╭─ Stored data

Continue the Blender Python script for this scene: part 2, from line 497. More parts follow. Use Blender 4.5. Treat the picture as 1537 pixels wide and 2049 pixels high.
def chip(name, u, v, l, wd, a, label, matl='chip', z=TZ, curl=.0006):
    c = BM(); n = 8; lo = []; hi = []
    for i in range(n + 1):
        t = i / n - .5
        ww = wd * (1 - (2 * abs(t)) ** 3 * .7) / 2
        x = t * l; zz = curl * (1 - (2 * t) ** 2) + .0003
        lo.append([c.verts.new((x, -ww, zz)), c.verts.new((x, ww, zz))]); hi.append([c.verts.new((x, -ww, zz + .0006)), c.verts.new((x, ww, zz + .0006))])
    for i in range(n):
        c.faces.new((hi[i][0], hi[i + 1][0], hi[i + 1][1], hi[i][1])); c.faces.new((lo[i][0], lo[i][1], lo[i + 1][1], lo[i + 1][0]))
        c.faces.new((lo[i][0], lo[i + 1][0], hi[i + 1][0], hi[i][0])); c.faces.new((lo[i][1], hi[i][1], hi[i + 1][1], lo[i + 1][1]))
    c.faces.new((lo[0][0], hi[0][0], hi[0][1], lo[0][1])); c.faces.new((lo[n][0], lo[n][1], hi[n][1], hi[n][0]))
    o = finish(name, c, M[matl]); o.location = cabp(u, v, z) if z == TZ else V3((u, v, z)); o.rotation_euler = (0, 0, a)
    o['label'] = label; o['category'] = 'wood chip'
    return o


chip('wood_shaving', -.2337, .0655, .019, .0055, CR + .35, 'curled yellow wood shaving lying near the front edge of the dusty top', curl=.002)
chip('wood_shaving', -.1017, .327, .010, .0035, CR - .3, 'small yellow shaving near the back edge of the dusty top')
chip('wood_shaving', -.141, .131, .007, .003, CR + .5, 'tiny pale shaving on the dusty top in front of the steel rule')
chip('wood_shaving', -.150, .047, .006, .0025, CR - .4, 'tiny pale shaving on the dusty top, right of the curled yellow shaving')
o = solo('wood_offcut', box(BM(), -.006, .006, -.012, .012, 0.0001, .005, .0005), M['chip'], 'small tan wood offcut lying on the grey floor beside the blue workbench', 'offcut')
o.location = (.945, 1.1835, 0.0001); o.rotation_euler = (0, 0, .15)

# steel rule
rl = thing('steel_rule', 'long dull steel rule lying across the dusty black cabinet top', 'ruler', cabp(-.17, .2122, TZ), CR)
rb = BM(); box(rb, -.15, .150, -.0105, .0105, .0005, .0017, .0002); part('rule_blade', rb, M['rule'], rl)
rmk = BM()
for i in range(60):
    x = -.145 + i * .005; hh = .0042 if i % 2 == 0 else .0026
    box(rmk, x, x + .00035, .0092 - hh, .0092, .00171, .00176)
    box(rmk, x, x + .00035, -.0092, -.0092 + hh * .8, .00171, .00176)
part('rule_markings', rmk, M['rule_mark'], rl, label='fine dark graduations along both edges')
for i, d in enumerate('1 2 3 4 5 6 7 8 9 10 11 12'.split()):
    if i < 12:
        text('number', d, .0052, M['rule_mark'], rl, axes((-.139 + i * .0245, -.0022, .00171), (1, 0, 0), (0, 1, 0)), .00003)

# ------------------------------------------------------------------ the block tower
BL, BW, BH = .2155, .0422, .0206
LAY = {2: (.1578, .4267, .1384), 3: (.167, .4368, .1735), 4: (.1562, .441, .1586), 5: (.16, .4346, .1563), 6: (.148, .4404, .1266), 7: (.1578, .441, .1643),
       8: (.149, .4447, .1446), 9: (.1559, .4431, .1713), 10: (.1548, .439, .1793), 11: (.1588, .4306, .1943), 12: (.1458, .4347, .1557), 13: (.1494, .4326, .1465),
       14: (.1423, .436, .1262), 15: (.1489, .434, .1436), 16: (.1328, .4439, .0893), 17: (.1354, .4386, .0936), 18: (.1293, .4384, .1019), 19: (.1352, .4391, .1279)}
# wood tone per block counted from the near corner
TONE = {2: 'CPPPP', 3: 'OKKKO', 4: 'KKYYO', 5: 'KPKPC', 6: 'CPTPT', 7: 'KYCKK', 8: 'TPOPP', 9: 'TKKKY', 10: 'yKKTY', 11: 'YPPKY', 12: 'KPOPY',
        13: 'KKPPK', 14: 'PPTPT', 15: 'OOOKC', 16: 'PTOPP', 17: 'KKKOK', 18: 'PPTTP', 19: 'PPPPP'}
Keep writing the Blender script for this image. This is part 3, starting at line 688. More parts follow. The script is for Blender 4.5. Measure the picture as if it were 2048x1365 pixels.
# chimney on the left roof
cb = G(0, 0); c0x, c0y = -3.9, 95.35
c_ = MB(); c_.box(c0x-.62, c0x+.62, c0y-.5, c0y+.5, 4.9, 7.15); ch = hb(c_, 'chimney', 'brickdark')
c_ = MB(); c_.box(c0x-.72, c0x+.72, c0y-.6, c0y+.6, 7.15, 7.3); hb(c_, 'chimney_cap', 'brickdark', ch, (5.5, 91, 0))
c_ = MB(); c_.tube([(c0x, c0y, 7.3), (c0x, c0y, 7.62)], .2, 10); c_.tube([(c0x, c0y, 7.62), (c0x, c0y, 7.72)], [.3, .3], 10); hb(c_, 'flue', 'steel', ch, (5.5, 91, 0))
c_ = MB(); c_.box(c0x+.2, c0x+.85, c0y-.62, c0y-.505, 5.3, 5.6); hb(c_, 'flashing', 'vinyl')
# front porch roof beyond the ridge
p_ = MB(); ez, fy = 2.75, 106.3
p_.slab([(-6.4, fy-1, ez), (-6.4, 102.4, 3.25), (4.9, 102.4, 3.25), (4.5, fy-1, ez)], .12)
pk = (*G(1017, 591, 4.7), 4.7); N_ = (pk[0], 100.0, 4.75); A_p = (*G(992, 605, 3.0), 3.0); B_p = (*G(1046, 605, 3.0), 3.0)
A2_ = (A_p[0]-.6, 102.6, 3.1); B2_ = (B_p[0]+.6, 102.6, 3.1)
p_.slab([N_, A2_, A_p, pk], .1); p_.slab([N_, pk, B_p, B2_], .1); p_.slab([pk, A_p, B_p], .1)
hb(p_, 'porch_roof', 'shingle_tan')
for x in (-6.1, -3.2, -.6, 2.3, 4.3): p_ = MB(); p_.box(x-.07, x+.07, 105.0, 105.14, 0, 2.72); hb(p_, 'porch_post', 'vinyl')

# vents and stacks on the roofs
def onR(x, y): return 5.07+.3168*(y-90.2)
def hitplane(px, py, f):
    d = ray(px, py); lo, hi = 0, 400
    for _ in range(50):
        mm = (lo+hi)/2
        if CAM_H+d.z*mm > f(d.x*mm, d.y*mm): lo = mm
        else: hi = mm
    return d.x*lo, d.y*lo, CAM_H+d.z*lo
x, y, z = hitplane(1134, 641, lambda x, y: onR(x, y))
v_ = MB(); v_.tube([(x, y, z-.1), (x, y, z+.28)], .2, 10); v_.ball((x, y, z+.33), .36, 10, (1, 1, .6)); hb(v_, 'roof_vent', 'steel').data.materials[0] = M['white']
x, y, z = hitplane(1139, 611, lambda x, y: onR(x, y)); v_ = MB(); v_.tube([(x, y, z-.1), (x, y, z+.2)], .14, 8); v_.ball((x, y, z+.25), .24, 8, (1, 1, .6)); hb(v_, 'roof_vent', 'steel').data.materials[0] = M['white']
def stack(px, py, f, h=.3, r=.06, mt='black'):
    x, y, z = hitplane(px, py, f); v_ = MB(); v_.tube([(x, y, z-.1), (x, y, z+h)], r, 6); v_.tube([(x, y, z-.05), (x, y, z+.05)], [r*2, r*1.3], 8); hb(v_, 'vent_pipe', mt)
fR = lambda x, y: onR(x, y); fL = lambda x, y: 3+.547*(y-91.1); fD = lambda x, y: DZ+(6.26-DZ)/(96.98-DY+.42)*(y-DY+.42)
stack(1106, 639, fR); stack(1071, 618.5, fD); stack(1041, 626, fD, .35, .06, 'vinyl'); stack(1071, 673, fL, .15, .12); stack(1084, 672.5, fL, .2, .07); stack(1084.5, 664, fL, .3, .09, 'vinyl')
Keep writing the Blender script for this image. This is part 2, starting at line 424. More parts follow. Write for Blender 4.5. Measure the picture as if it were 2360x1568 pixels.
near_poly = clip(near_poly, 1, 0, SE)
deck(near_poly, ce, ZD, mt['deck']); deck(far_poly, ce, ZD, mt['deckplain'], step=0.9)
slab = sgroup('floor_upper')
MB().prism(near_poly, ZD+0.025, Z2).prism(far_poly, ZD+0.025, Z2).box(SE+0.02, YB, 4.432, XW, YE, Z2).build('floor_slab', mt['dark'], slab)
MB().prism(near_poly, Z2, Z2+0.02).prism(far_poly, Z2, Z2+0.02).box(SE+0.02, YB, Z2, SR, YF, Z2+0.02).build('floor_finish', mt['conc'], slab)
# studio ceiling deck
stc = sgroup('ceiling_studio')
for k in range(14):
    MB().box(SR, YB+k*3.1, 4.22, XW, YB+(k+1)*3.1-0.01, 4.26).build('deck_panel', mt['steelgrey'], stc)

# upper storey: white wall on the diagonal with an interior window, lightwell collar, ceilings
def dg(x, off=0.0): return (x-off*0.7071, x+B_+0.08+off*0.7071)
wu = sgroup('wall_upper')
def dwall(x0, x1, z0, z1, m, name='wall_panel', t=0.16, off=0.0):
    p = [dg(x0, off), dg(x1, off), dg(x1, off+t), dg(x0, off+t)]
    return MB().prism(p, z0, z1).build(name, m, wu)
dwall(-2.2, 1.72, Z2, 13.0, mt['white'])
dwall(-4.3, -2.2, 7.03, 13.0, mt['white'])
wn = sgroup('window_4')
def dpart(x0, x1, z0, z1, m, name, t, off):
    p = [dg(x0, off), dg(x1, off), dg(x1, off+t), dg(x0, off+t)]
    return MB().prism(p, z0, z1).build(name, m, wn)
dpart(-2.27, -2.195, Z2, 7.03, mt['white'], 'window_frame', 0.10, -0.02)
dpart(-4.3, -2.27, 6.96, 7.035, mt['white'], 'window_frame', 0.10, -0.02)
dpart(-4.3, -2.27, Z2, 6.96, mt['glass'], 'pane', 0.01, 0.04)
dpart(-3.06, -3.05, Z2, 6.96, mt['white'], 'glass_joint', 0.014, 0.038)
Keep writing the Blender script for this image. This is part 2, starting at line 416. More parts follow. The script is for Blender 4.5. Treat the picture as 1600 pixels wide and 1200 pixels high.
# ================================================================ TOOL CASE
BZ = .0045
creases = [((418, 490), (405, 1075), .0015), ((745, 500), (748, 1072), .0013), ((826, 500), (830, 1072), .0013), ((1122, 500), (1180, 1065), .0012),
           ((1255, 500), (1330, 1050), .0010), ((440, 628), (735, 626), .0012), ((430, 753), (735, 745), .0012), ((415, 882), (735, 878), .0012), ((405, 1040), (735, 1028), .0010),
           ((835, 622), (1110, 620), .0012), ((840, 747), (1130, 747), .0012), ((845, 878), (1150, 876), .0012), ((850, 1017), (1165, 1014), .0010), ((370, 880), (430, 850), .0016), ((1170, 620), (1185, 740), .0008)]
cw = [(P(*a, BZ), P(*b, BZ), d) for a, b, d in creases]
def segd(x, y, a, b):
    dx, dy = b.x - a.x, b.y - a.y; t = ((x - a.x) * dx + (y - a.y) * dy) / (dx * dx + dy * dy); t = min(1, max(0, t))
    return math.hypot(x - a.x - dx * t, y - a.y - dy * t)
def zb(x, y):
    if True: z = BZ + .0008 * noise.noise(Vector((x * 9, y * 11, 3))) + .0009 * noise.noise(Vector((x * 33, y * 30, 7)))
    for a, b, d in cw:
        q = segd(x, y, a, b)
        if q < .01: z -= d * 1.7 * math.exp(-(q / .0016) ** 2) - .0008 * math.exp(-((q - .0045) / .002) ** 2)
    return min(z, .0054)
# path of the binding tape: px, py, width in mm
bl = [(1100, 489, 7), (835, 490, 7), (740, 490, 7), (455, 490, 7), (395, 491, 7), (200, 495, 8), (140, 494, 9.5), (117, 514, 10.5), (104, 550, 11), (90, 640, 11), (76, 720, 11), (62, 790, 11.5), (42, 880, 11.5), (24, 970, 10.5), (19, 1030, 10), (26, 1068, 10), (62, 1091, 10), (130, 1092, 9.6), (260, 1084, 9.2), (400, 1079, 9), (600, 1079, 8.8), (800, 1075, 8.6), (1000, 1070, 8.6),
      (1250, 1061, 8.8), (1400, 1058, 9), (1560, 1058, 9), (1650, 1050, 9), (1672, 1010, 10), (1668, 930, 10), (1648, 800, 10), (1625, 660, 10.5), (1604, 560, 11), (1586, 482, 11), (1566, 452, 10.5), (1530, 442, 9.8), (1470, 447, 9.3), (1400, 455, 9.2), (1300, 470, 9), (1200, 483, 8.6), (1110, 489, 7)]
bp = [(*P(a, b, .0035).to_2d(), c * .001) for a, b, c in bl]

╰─

* Exercise description:
Copy out exactly the lines running from the one with "were 2048x1365 pixels." to the one with "for x in (-6.1, -3.2, -.6, 2.3, 4.3): p_", including both ends, and nothing more.

* Result for this exercise:
Keep writing the Blender script for this image. This is part 3, starting at line 688. More parts follow. The script is for Blender 4.5. Measure the picture as if it were 2048x1365 pixels.
# chimney on the left roof
cb = G(0, 0); c0x, c0y = -3.9, 95.35
c_ = MB(); c_.box(c0x-.62, c0x+.62, c0y-.5, c0y+.5, 4.9, 7.15); ch = hb(c_, 'chimney', 'brickdark')
c_ = MB(); c_.box(c0x-.72, c0x+.72, c0y-.6, c0y+.6, 7.15, 7.3); hb(c_, 'chimney_cap', 'brickdark', ch, (5.5, 91, 0))
c_ = MB(); c_.tube([(c0x, c0y, 7.3), (c0x, c0y, 7.62)], .2, 10); c_.tube([(c0x, c0y, 7.62), (c0x, c0y, 7.72)], [.3, .3], 10); hb(c_, 'flue', 'steel', ch, (5.5, 91, 0))
c_ = MB(); c_.box(c0x+.2, c0x+.85, c0y-.62, c0y-.505, 5.3, 5.6); hb(c_, 'flashing', 'vinyl')
# front porch roof beyond the ridge
p_ = MB(); ez, fy = 2.75, 106.3
p_.slab([(-6.4, fy-1, ez), (-6.4, 102.4, 3.25), (4.9, 102.4, 3.25), (4.5, fy-1, ez)], .12)
pk = (*G(1017, 591, 4.7), 4.7); N_ = (pk[0], 100.0, 4.75); A_p = (*G(992, 605, 3.0), 3.0); B_p = (*G(1046, 605, 3.0), 3.0)
A2_ = (A_p[0]-.6, 102.6, 3.1); B2_ = (B_p[0]+.6, 102.6, 3.1)
p_.slab([N_, A2_, A_p, pk], .1); p_.slab([N_, pk, B_p, B2_], .1); p_.slab([pk, A_p, B_p], .1)
hb(p_, 'porch_roof', 'shingle_tan')
for x in (-6.1, -3.2, -.6, 2.3, 4.3): p_ = MB(); p_.box(x-.07, x+.07, 105.0, 105.14, 0, 2.72); hb(p_, 'porch_post', 'vinyl')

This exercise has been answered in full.